Other than that, Helen was sick, and because we only have cell phones around here, nobody knew until 15 minutes into her shift. It was a big disruption to Mike and then Peter jumped in. It’s been a long time since Peter did a day shift. Basically I was pretty tired by the time his 6 hours were up. He was going to go out but he was tired too and fell asleep. Then Mike got stuck in a traffic jam and I was alone, in pain again, for 2 hours.

I didn’t do the stuff I should have done. It reminds me of January when all I could do was sit and play Freecell because my brain was too bloody tired to imagine doing anything else. Probably I should just go to bed!

I don’t know if you’ve noticed yet, but I keep trying to make things work – to fix the broken systems. For years we’ve used a manual that we wrote ourselves, and that I update regularly, performance reviews at least once a year, sometimes more often, mentors for the staff, circle meetings, circle teleconferences, etc. In the end, things get fucked up just about as much as when I don’t bother. It probably would be a lot more helpful to me personally if I just accepted that things get fucked up. I haven’t been left stranded since about 1975, I haven’t died, I still have a home and don’t have to declare bankruptcy yet, lots of people admire my work and are inspired by me – and so far so good – I can still pay my staff. I can imagine that I could be satisfied. But I’m not! I’m grumpy!

I think it’s the money thing. I have written about it before a couple of times. Money used to come quite easily to me even though I took no particular pains to hang on to it. Now, it’s always a one month to the next thing. Largely I am very successful. 15 months in this apartment and the rent has been paid on time each and every month. Just the same, I get anxious when I can’t see beyond two weeks from now. I feel like I’ve lost my luck or my nerve or something. I get brought down by that funny feeling that somehow I’m not carrying my weight. I am, but I don’t feel like it.

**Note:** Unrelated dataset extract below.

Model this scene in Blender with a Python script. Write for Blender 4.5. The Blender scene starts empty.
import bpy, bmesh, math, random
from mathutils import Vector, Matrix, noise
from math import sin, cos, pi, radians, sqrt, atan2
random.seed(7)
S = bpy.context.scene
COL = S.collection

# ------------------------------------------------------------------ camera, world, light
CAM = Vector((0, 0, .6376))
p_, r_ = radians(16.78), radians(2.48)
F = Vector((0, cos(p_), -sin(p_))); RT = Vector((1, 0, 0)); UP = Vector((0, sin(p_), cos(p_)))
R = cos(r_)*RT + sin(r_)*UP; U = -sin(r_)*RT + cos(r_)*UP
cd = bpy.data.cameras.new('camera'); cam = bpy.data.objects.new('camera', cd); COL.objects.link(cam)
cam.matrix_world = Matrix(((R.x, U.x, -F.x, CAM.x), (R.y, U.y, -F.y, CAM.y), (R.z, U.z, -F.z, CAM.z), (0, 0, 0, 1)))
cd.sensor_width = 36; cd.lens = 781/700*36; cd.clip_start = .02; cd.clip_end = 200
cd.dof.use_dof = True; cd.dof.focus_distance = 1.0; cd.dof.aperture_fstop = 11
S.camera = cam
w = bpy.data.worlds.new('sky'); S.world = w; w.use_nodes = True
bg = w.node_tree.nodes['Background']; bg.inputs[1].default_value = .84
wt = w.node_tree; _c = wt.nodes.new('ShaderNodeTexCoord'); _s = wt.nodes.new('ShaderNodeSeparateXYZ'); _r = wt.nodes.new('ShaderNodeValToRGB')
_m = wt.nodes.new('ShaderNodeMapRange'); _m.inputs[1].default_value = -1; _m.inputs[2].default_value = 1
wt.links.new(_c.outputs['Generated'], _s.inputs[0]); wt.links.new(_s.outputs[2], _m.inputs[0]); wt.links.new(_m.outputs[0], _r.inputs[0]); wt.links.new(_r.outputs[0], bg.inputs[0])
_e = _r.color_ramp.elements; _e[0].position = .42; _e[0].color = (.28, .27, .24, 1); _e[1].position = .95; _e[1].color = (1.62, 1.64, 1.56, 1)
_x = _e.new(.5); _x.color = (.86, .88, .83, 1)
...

It’s ridiculous and I know it and I’m almost ashamed to admit it. However, the weight is there in my head, in my words, in my language, in my thinking and in other people’s way of thinking and it has somehow crept into me.

It is my intention to not pay any more attention to it, and in fact to create something much more empowering. It is my intention to be at peace, and not brought down by this invented sense of scarcity.

At the same time, there is work to be done to find and/or raise the money that I need, and I’m not doing the work. That is what must change. That is what I am committed to.

Change is kind of a sneaky beast. I was looking out my bedroom window at about 11:15 this morning, waiting for Caleb to pick up his glasses that he left here two weeks ago. The crane that is between New Toronto St. and the GO Train tracks began to move west at a stately but ponderous rate – probably about 5 km/hour. It became apparent that it is also on one of the train tracks. Very slowly I was able to see that people were harnessing one of those very large grey cubes that look like a modular section of a prefab building. The “stevedores” raised the cube – maybe 3 feet – and then nothing happened for a good half hour. Was it lunch break? I had to leave and when I returned at about 3:30 the cube was gone, the crane was still sitting there, and there is no way that I can tell what happened. I will just have to keep on watching.

Will I master money in such a slow and invisible way? Will I wake up one morning and realize that I’m fully funded for my personal assistants forever, that I have an equally beautiful condo that has a similar view in the same neighbourhood that is fully paid for, that I am able to be generous with friend and stranger alike? So be it!